La redevance profite-elle aux minorités? Oui!
Actuellement, environ 73% de la redevance radio-tv est collectée en Suisse alémanique, 23% en Suisse romande et 4% au Tessin. En retour, les Alémaniques ne récupèrent que 43% du montant, le reste allant aux régions minoritaires. Sans cette clé de répartition, les régions minoritaires ne pourraient pas financer leurs programmes, dans leurs langues respectives. Vu sous cet angle, la redevance est bien un élément de la cohésion nationale.
Quelles sont les entreprises qui ne paieront pas la redevance?
Toutes celles dont le chiffre d’affaires ne dépasse pas 500’000 francs, soit 75% d’entre elles ne paieront rien! Celles dont le chiffre d’affaires est compris entre 500’000 et 1 million de francs devront s’acquitter de 375 francs par année, puis de 1000 francs jusqu’à cinq millions etc. Le barème sera sans doute renégocié ultérieurement à la baisse en cas de non.
Les collaborateurs de la SSR sont-ils exemptés de la redevance? Non!

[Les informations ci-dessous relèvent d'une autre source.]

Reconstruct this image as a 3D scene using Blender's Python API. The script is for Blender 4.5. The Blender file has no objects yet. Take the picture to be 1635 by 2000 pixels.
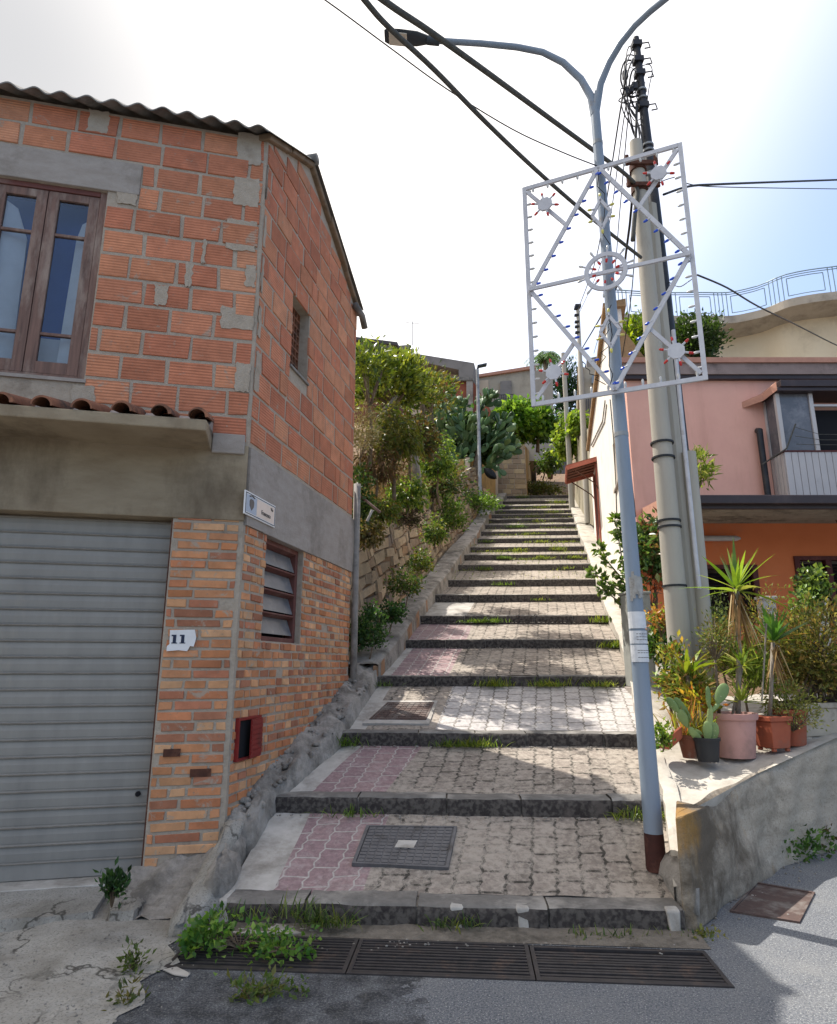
import bpy, bmesh, math, random
import numpy as np
from mathutils import Vector, Matrix, Quaternion
random.seed(7); RNG = np.random.default_rng(11)
S = bpy.context.scene; COL = S.collection
R = math.radians
# ---------------------------------------------------------------- camera model
CZ, FPX, PITCH = 1.75, 1273.0, R(13.3)
cp, sp = math.cos(PITCH), math.sin(PITCH)
def ray(x, y):
    u = 1000.0 - y
    return Vector((x - 817.5, cp*FPX - sp*u, cp*u + sp*FPX))
def W(x, y, F):
    r = ray(x, y); k = F / r.y
    return Vector((r.x*k, F, r.z*k + CZ))
def onplane(x, y, p0, n):
    r = ray(x, y); q = p0 - Vector((0, 0, CZ))
    return r * (q.dot(n) / r.dot(n)) + Vector((0, 0, CZ))
cam = bpy.data.cameras.new('camera'); camo = bpy.data.objects.new('camera', cam); COL.objects.link(camo)
camo.location = (0, 0, CZ); camo.rotation_euler = (R(90) + PITCH, 0, 0)
cam.sensor_fit = 'VERTICAL'; cam.sensor_height = 24; cam.lens = 24*FPX/2000; cam.clip_end = 2000; cam.clip_start = .05
S.camera = camo
# ---------------------------------------------------------------- colours, materials
def lin(c):
    if isinstance(c, str):
        c = c.lstrip('#'); c = [int(c[i:i+2], 16)/255 for i in (0, 2, 4)]
        return tuple(v/12.92 if v <= .04045 else ((v+.055)/1.055)**2.4 for v in c)
    return tuple(c)
class NT:
    def __init__(s, name):
        s.m = bpy.data.materials.new(name); s.m.use_nodes = True; s.t = s.m.node_tree; s.t.nodes.clear()
        s.out = s.n('ShaderNodeOutputMaterial'); s.b = s.n('ShaderNodeBsdfPrincipled'); s.l(s.b.outputs[0], s.out.inputs[0])
        s.co = s.n('ShaderNodeTexCoord').outputs['Object']
    def n(s, t, **k):
        o = s.t.nodes.new(t)
        for a, v in k.items(): setattr(o, a, v)
        return o
    def l(s, a, b): s.t.links.new(a, b)
    def put(s, v, sock):
        if hasattr(v, 'is_linked') or isinstance(v, bpy.types.NodeSocket): s.l(v, sock)
        elif isinstance(v, (tuple, list)) and len(v) == 3 and sock.type == 'RGBA': sock.default_value = (*v, 1)
        else: sock.default_value = v
    def noise(s, sc, det=4, rough=.6, vec=None, dist=0, stretch=None):
        o = s.n('ShaderNodeTexNoise'); o.inputs['Scale'].default_value = sc; o.inputs['Detail'].default_value = det
        o.inputs['Roughness'].default_value = rough; o.inputs['Distortion'].default_value = dist
        v = vec or s.co
        if stretch:
            mp = s.n('ShaderNodeMapping'); mp.inputs['Scale'].default_value = stretch; s.l(v, mp.inputs[0]); v = mp.outputs[0]
        s.l(v, o.inputs['Vector']); return o.outputs['Fac']
    def ramp(s, f, stops):
        o = s.n('ShaderNodeValToRGB'); e = o.color_ramp.elements
        while len(e) < len(stops): e.new(.5)
        for i, (p, c) in enumerate(stops):
            e[i].position = p; c = (c, c, c) if isinstance(c, (int, float)) else c; e[i].color = (*c, 1)
        s.l(f, o.inputs[0]); return o.outputs[0]
    def mix(s, f, a, b, mode='MIX'):
        o = s.n('ShaderNodeMix', data_type='RGBA', blend_type=mode)
        s.put(f, o.inputs[0]); s.put(a, o.inputs[6]); s.put(b, o.inputs[7]); return o.outputs[2]
    def math(s, op, a, b=0, c=None):
        o = s.n('ShaderNodeMath', operation=op); s.put(a, o.inputs[0]); s.put(b, o.inputs[1])
        if c is not None: s.put(c, o.inputs[2])
        return o.outputs[0]
    def xyz(s):
        o = s.n('ShaderNodeSeparateXYZ'); s.l(s.co, o.inputs[0]); return o.outputs
    def bump(s, h, strength=.3, dist=.01, prev=None):
        o = s.n('ShaderNodeBump'); o.inputs['Strength'].default_value = strength; o.inputs['Distance'].default_value = dist
        s.l(h, o.inputs['Height'])
        if prev: s.l(prev, o.inputs['Normal'])
        s.l(o.outputs[0], s.b.inputs['Normal']); return o.outputs[0]
    def fin(s, col, rough=.85, spec=.3, metal=0):
        s.put(col, s.b.inputs['Base Color']); s.put(rough, s.b.inputs['Roughness'])
        s.b.inputs['Specular IOR Level'].default_value = spec; s.b.inputs['Metallic'].default_value = metal
        return s.m
def weath(name, c1, c2, stain=None, sc=6, ssc=1.2, lo=.5, hi=.68, rough=.85, bump=.25, bsc=60, bd=.006, spec=.3, metal=0, tint=False, stretch=None, fine=None, svec=None):
    t = NT(name); c1, c2 = lin(c1), lin(c2)
    col = t.mix(t.ramp(t.noise(sc, 6, .65, stretch=stretch), [(.3, 0), (.7, 1)]), c1, c2)
    if tint:
        a = t.n('ShaderNodeAttribute', attribute_name='tint'); col = t.mix(1.0, a.outputs['Color'], t.ramp(t.noise(sc, 6, .65), [(.25, .72), (.75, 1.18)]), 'MULTIPLY')
    if fine: col = t.mix(t.ramp(t.noise(fine[0], 2, .5), [(.42, 0), (.62, 1)]), col, lin(fine[1]))
    if stain: col = t.mix(t.ramp(t.noise(ssc, 7, .7, stretch=svec), [(lo, 0), (hi, 1)]), col, lin(stain))
    if bump: t.bump(t.noise(bsc, 6, .7), bump, bd)
    return t.fin(col, rough, spec, metal)
def plain(name, c, rough=.5, spec=.4, metal=0, bump=0):
    return weath(name, c, tuple(v*.86 for v in lin(c)), rough=rough, spec=spec, metal=metal, bump=bump, sc=9)
def leafmat(name, rough=.45, tr=.35, spec=.4):
    t = NT(name); a = t.n('ShaderNodeAttribute', attribute_name='tint')
    c = t.mix(1.0, a.outputs['Color'], t.ramp(t.noise(9, 3), [(.3, .75), (.7, 1.2)]), 'MULTIPLY')
    t.fin(c, rough, spec)
    tl = t.n('ShaderNodeBsdfTranslucent'); t.l(t.mix(1.0, c, (1.25, 1.2, .6), 'MULTIPLY'), tl.inputs[0])
    ms = t.n('ShaderNodeMixShader'); ms.inputs[0].default_value = tr
    t.l(t.b.outputs[0], ms.inputs[1]); t.l(tl.outputs[0], ms.inputs[2]); t.l(ms.outputs[0], t.out.inputs[0])
    return t.m
def glass(name, c=(.02, .025, .03), rough=.06):
    t = NT(name); return t.fin(c, rough, .8)
# ---------------------------------------------------------------- mesh builder
def root_o(p):
    while p is not None:
        if p.get('_o') is not None: return Vector(p['_o'])
        p = p.parent
    return None
class MB:
    def __init__(s): s.v = []; s.f = []; s.mi = []; s.tint = []; s.M = None
    def add(s, verts, faces, mi=0, tint=(1, 1, 1)):
        o = len(s.v)
        s.v += [tuple(s.M @ Vector(v)) if s.M else tuple(v) for v in verts]
        for f in faces: s.f.append(tuple(i+o for i in f)); s.mi.append(mi); s.tint.append(tint)
    def hexa(s, c, mi=0, tint=(1, 1, 1)):   # 8 corners: bottom 0-3, top 4-7
        s.add(c, [(3, 2, 1, 0), (4, 5, 6, 7), (0, 1, 5, 4), (1, 2, 6, 5), (2, 3, 7, 6), (3, 0, 4, 7)], mi, tint)
    def box(s, a, b, mi=0, tint=(1, 1, 1)):
        x0, y0, z0 = a; x1, y1, z1 = b
        s.hexa([(x0, y0, z0), (x1, y0, z0), (x1, y1, z0), (x0, y1, z0), (x0, y0, z1), (x1, y0, z1), (x1, y1, z1), (x0, y1, z1)], mi, tint)
    def obox(s, o, ax, ay, az, mi=0, tint=(1, 1, 1)):   # origin corner + three edge vectors
        o, ax, ay, az = map(Vector, (o, ax, ay, az))
        s.hexa([o, o+ax, o+ax+ay, o+ay, o+az, o+ax+az, o+ax+ay+az, o+ay+az], mi, tint)
    def quad(s, *p, mi=0, tint=(1, 1, 1)): s.add(p, [tuple(range(len(p)))], mi, tint)
    def prism(s, poly, d, mi=0, tint=(1, 1, 1)):
        n = len(poly); d = Vector(d); p = [Vector(q) for q in poly]
        s.add(p + [q+d for q in p], [tuple(range(n-1, -1, -1)), tuple(range(n, 2*n))] + [(i, (i+1) % n, n+(i+1) % n, n+i) for i in range(n)], mi, tint)
    def tube(s, pts, rad, n=8, mi=0, cap=True, tint=(1, 1, 1), flat=None):
        pts = [Vector(p) for p in pts]; m = len(pts)
        if not hasattr(rad, '__len__'): rad = [rad]*m
        vs, fs = [], []; up = None
        for i, p in enumerate(pts):
            d = (pts[min(i+1, m-1)] - pts[max(i-1, 0)])
            d = d.normalized() if d.length > 1e-9 else Vector((0, 0, 1))
            if up is None: up = d.orthogonal().normalized()
            up = (up - d*up.dot(d)); up = up.normalized() if up.length > 1e-6 else d.orthogonal().normalized()
            w = d.cross(up)
            for k in range(n):
                a = 2*math.pi*k/n; vs.append(p + (up*math.cos(a) + w*math.sin(a))*rad[i])
        for i in range(m-1):
            for k in range(n):
                fs.append((i*n+k, i*n+(k+1) % n, (i+1)*n+(k+1) % n, (i+1)*n+k))
        if cap: fs += [tuple(range(n-1, -1, -1)), tuple((m-1)*n+k for k in range(n))]
        s.add(vs, fs, mi, tint)
    def bar(s, a, b, w, h=None, mi=0, up=(0, 0, 1), tint=(1, 1, 1)):
        a, b, up = Vector(a), Vector(b), Vector(up); d = (b-a).normalized(); h = h or w
        x = d.cross(up); x = x.normalized() if x.length > 1e-6 else d.orthogonal().normalized(); y = x.cross(d).normalized()
        x *= w/2; y *= h/2
        s.hexa([a-x-y, a+x-y, a+x+y, a-x+y, b-x-y, b+x-y, b+x+y, b-x+y], mi, tint)
    def lathe(s, prof, c=(0, 0, 0), n=24, mi=0, tint=(1, 1, 1), flute=None):
        vs, fs = [], []; c = Vector(c)
        for j, (r, z) in enumerate(prof):
            for k in range(n):
                rr = r*(1+(flute if flute and k % 2 else 0)); a = 2*math.pi*k/n
                vs.append(c + Vector((rr*math.cos(a), rr*math.sin(a), z)))
        for j in range(len(prof)-1):
            for k in range(n): fs.append((j*n+k, j*n+(k+1) % n, (j+1)*n+(k+1) % n, (j+1)*n+k))
        s.add(vs, fs, mi, tint)
    def ball(s, c, r, n=8, m=6, mi=0, tint=(1, 1, 1), rot=None):
        vs, fs = [], []; c = Vector(c); r = Vector(r) if hasattr(r, '__len__') else Vector((r, r, r))
        for j in range(m+1):
            th = math.pi*j/m
            for k in range(n):
                a = 2*math.pi*k/n; q = Vector((r.x*math.sin(th)*math.cos(a), r.y*math.sin(th)*math.sin(a), -r.z*math.cos(th)))
                vs.append(c + (rot @ q if rot else q))
        for j in range(m):
            for k in range(n): fs.append((j*n+k, j*n+(k+1) % n, (j+1)*n+(k+1) % n, (j+1)*n+k))
        s.add(vs, fs, mi, tint)
    def grid(s, fn, nu, nv, mi=0, tint=(1, 1, 1), flip=False):
        vs = [fn(i/nu, j/nv) for j in range(nv+1) for i in range(nu+1)]; w = nu+1
        fs = [((j*w+i), (j*w+i+1), ((j+1)*w+i+1), ((j+1)*w+i)) for j in range(nv) for i in range(nu)]
        if flip: fs = [f[::-1] for f in fs]
        s.add(vs, fs, mi, tint)
    def build(s, name, mats, parent=None, smooth=False, bevel=0):
        me = bpy.data.meshes.new(name); v = s.v
        o = root_o(parent)
        if o is not None: v = [tuple(Vector(p)-o) for p in v]
        me.from_pydata(v, [], s.f)
        for m in (mats if isinstance(mats, (list, tuple)) else [mats]): me.materials.append(m)
        me.polygons.foreach_set('material_index', s.mi)
        if any(t != (1, 1, 1) for t in s.tint):
            at = me.color_attributes.new('tint', 'FLOAT_COLOR', 'CORNER'); a = []
            for p, t in zip(me.polygons, s.tint): a += [*t, 1.0]*p.loop_total
            at.data.foreach_set('color', a)
        if smooth:
            me.polygons.foreach_set('use_smooth', [True]*len(me.polygons))
        me.validate(); bm = bmesh.new(); bm.from_mesh(me); bmesh.ops.recalc_face_normals(bm, faces=bm.faces); bm.to_mesh(me); bm.free(); me.update()
        ob = bpy.data.objects.new(name, me); COL.objects.link(ob)
        if parent is not None: ob.parent = parent
        if smooth == 'angle':
            try: me.set_sharp_from_angle(angle=R(40))
            except Exception: pass
        if bevel:
            md = ob.modifiers.new('bevel', 'BEVEL'); md.width = bevel; md.segments = 2; md.limit_method = 'ANGLE'; md.angle_limit = R(40)
        return ob
def thing(name, loc, label=None, cat=None, group=None, kind=None):
    o = bpy.data.objects.new(name, None); COL.objects.link(o); o.empty_display_size = .2
    o.location = loc; o['_o'] = tuple(loc); tag(o, label, cat, group, kind); return o
def tag(o, label=None, cat=None, group=None, kind=None):
    if label: o['label'] = label
    if cat: o['category'] = cat
    if group: o['group'] = group
    if kind: o['kind'] = kind
    return o
def centre(ob):     # move a single-mesh thing's origin to its base
    me = ob.data; vs = np.empty(len(me.vertices)*3); me.vertices.foreach_get('co', vs); vs = vs.reshape(-1, 3)
    c = (vs.max(0)+vs.min(0))/2; c[2] = vs[:, 2].min()
    vs -= c; me.vertices.foreach_set('co', vs.ravel()); me.update(); ob.location = c; return ob
def struct(ob): ob['kind'] = 'structure'; return ob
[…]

Selon le Syndicat suisse des mass media, la SSR paie la redevance pour ses employés. Cette prise en charge constitue une part de leur salaire en nature, cela pour éviter des retards ou des rappels peu opportuns pour l’image de l’entreprise. Plus de la moitié des salariés travaillent à temps partiel et doivent d’ailleurs payer directement la part qui leur revient au prorata. Par ailleurs, les salariés de la SSR ne sont pas mieux payés que dans le privé. Au contraire, le salaire moyen de l’entreprise est inférieur de 3,7% à celui du privé.

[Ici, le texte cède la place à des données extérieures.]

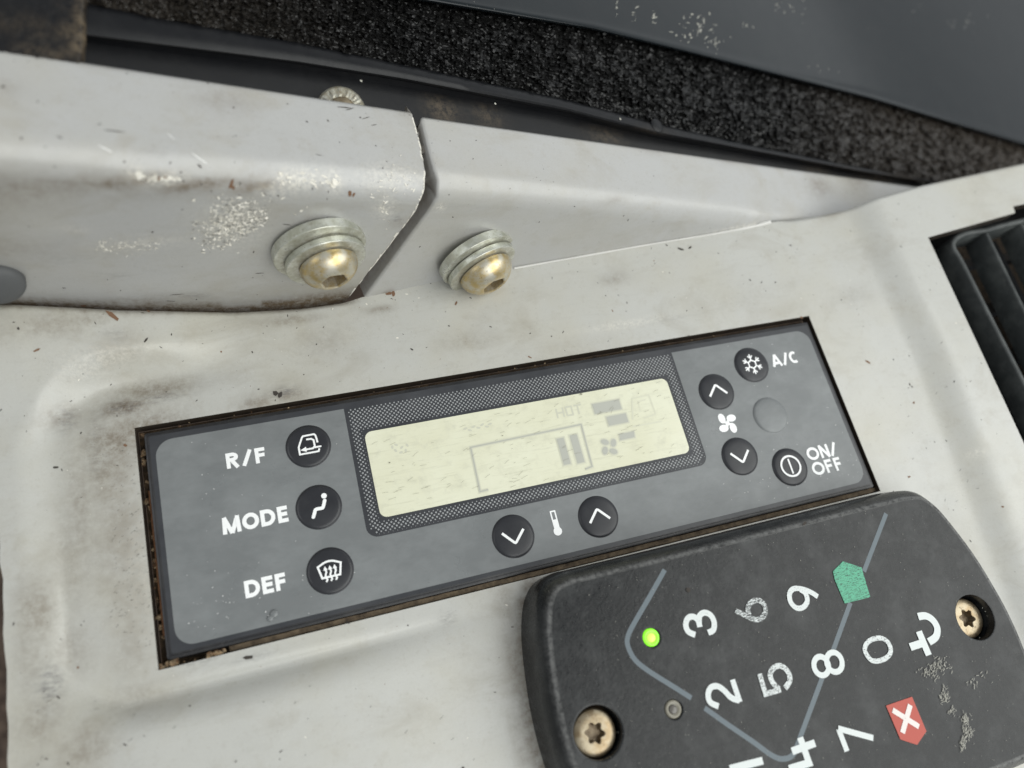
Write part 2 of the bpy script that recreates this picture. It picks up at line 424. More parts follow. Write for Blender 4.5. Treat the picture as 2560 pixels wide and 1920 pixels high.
def specks(name, o, n, rmin, rmax, mat, parent, pixels=None, stretch=(1, 2.2), lift=0.04, spread=None, tilt=0.0, ang=None, spin=0.35):
    """scattered specks lying on the surface of mesh object o, one joined part"""
    me = o.data; nv = len(me.vertices); P = np.empty(nv * 3); me.vertices.foreach_get('co', P); P = P.reshape(-1, 3) / MM + base_of(o)
    N = np.empty(nv * 3); me.vertices.foreach_get('normal', N); N = N.reshape(-1, 3); q = pix(P)
    N = N * np.sign(((CAM - P) * N).sum(1))[:, None]           # the side that faces into the cab
    vis = (q[:, 0] > -60) & (q[:, 0] < 2270) & (q[:, 1] > -60) & (q[:, 1] < 1720) & (((CAM - P) * N).sum(1) > 15)
    if pixels is None:
        idx = RNG.choice(np.nonzero(vis)[0], n); off = (RNG.random((n, 2)) - 0.5) * 1.0
        size = rmin + (rmax - rmin) * RNG.random(n) ** 4
    else:
        idx = []; off = []; size = []; spot = []
        vi = np.nonzero(vis)[0]; qv = q[vi]
        for (dx, dy, r) in pixels:
            k = vi[np.argmin((qv[:, 0] - dx) ** 2 + (qv[:, 1] - dy) ** 2)]
            h = at_plane(dx, dy, P[k], N[k])
            if np.linalg.norm(h - P[k]) > 3.0: continue
            idx.append(k); off.append((0, 0)); size.append(r); spot.append(h)
        idx = np.array(idx); off = np.array(off)
    mb = MB()
    if pixels is None: spot = P[idx]
    for i, of, r, Pi in zip(idx, off, size, spot):
        fr = frame_of(N[i] + RNG.normal(0, 1, 3) * tilt, (1, 0, 0)); a = RNG.random() * math.pi if ang is None else ang + RNG.normal(0, spin)
        st = stretch[0] + (stretch[1] - stretch[0]) * RNG.random(); k = RNG.integers(5, 8); V = []
        for j in range(k):
            t = 2 * math.pi * j / k; rr = r * (0.65 + 0.5 * RNG.random())
            x, y = rr * st * math.cos(t), rr / math.sqrt(st) * math.sin(t)
            V.append(Pi + np.array([x * math.cos(a) - y * math.sin(a) + of[0], x * math.sin(a) + y * math.cos(a) + of[1], lift]) @ fr)
        mb.add(V, [tuple(range(k))])
    return obj(name, mb.V, mb.F, mat, parent, kind='stuff')
def add_skirt(o, drop, attr='dirt', val=0.8, cut=False):
    """thickness: every open edge is drawn down by drop"""
    me = o.data; bm = bmesh.new(); bm.from_mesh(me); lay = bm.verts.layers.float.get(attr)
    be = [e for e in bm.edges if e.is_boundary]
    for e in be: e.smooth = False
    if cut:                                        # a thin pale edge, then a wall black with grime
        lc = bm.verts.layers.float.get('cut') or bm.verts.layers.float.new('cut')
        r = bmesh.ops.extrude_edge_only(bm, edges=be); be = [g for g in r['geom'] if isinstance(g, bmesh.types.BMEdge)]
        for v in r['geom']:
            if isinstance(v, bmesh.types.BMVert): v.co.z -= 0.22 * MM; v[lc] = 1.0
    r = bmesh.ops.extrude_edge_only(bm, edges=be)
    for v in r['geom']:
        if isinstance(v, bmesh.types.BMVert):
            v.co += Vector(drop) * MM
            if lay is not None: v[lay] = val
            if cut: v[lc] = 1.0
    for f in bm.faces: f.smooth = True
    bmesh.ops.recalc_face_normals(bm, faces=bm.faces[:]); bm.to_mesh(me); bm.free(); return o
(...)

La SSR fait-elle campagne contre No Billag? Non!
En tant que service public, la SSR n’a pas le droit de faire campagne, même si elle estime sa survie en jeu. L’argent de la redevance ne peut pas être utilisé à cette fin. Les collaborateurs de la SSR (ceux de la RTS en Suisse romande) n’ont pas le droit de prendre publiquement position au nom de la SSR, même s’ils peuvent s’exprimer à titre privé en tant que citoyens. Radio et TV publiques doivent également donner de façon équitable la parole aux partisans de l’initiative, tout dérapage pouvant être dénoncé à l’autorité indépendante de plainte. Les comités contre No Billag sont issus des milieux politiques et de la Société civile et sont distincts de la SSR. Les dirigeants de la SSR peuvent eux participer à des tables rondes ou des débats.

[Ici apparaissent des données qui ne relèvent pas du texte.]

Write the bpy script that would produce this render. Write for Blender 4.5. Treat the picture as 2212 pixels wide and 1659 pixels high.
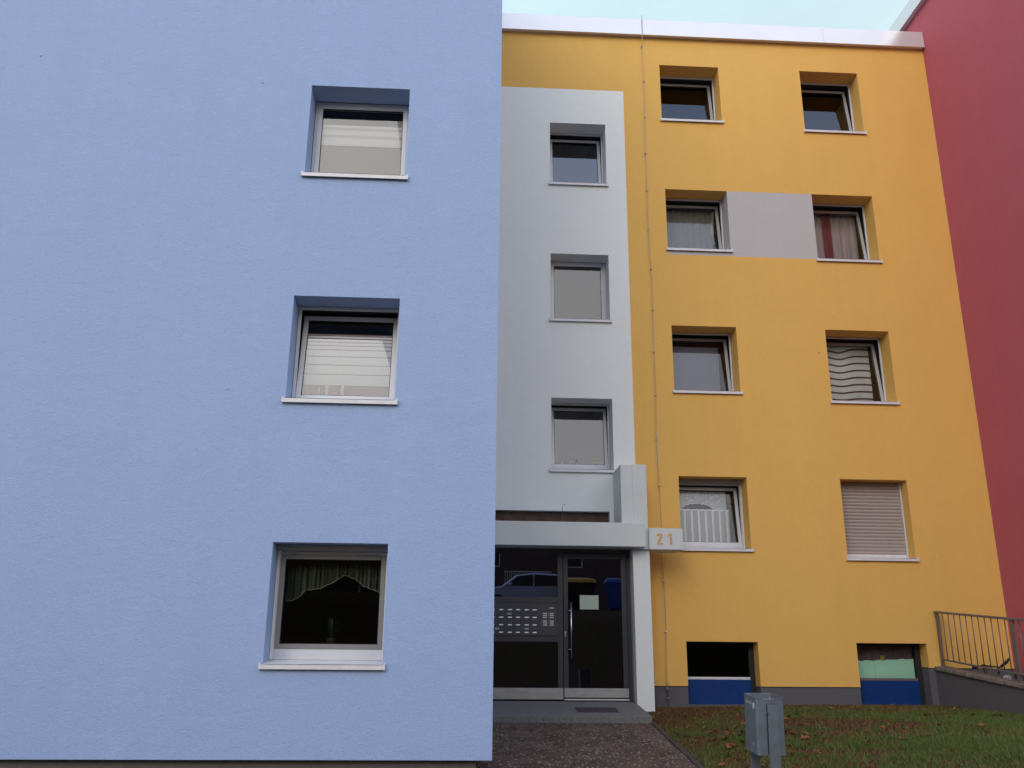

La SSR est-elle une Radio-TV d’état?
Non dans la mesure où elle n’appartient pas à l’état et que ses collaborateurs ne sont pas des fonctionnaires de la Confédération. L’entreprise SSR est indépendante mais soumise à une concession fédérale et aux règles et contraintes qui en découlent. La SSR est aussi une association qui comprend quelque 24’000 membres. N’importe quel Suisse peut devenir membre d’une des Sociétés cantonales de radio et de télévision (SRT) pour participer et donner son avis sur les programmes et leurs contenus.